Nos juntábamos varios amigos y, libros en mano, nos encaminábamos al bosque. ¿El pretexto? Los exámenes finales. La realidad era, encontrar a la chica motivo de nuestros juveniles desvelos. Se conversaba, se reía, se jugaba; se enamoraba. ¿El estudio?, podía esperar. Ah, aquellos años. De ese tiempo hay muchas parejas o más bien matrimonios que hasta hoy permanecen unidos y con los hijos que comparten su felicidad. Otros, con los años, encontraron nuevos sueños y diferentes caminos.
La plaza de armas de San Vicente congregaba, en horas de la tarde, a grupos de muchachos y muchachas dando interminables vueltas. En una de esas vueltas se encontraba uno con la chica añorada. Ese, era el momento de encontrar el motivo para acercarse y entablar conversación. No siempre se tenía éxito, pero, joven al fin, se insistía hasta conseguir el triunfo o simplemente entender que la lucha era estéril.
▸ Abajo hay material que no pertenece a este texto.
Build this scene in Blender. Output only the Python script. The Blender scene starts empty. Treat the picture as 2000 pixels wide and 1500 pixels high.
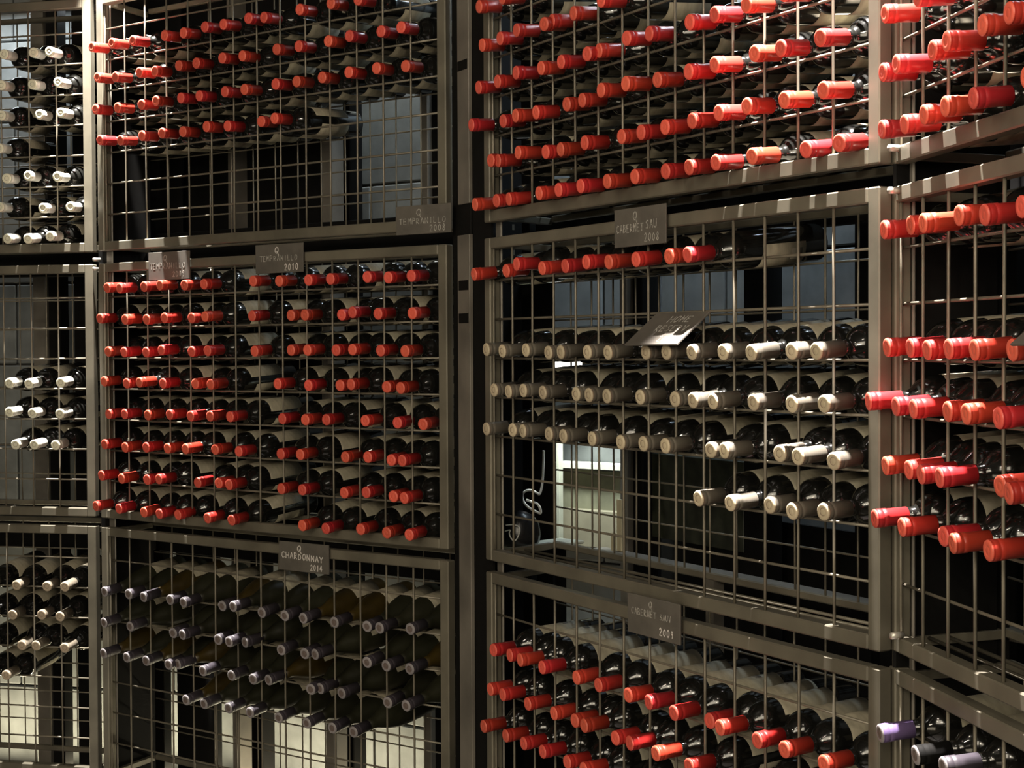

Los domingos, con nuestros uniformes color caqui, eran días para las marchas militares en el estadio de la Hacienda Montalbán y las prácticas de tiro por el cerro Candela. Generalmente se marchaba con fusiles de madera hechos por nosotros mismo. Sólo cuando salíamos en caminata por el cerro Candela se hacían prácticas de tiro al blanco que era parte de la Instrucción Pre Militar (IPM). Luego del IPM, el hambre nos mataba y en patota nos dirigíamos al restaurante 2 de Mayo (cerca al restaurante del conocido Vicente “cabeza de chancho”), al costado del antiguo cine San Martín. Parecía que el lomito saltado nos estuviera esperando y presurosos dábamos cuenta inmediata de ese riquísimo plato.
Después de ello, cada uno tomaba su ruta rumbo a casa. Muchos a Imperial y sus alrededores. Había muchachos de Cerro Azul, San Luís, Cochahuasi y la Boca del Río. Otros de Unanue, Herbay Bajo y Alto. Regresábamos cada uno a su diaria realidad.
Estoy seguro que entre los lectores de esta historia habrá más de uno que recuerde estas épocas y se identifique conmigo. Si es así seguro estoy que ha visto pasar aquellos años y ha recordado esas hermosas épocas escolares, mataperradas y amores juveniles.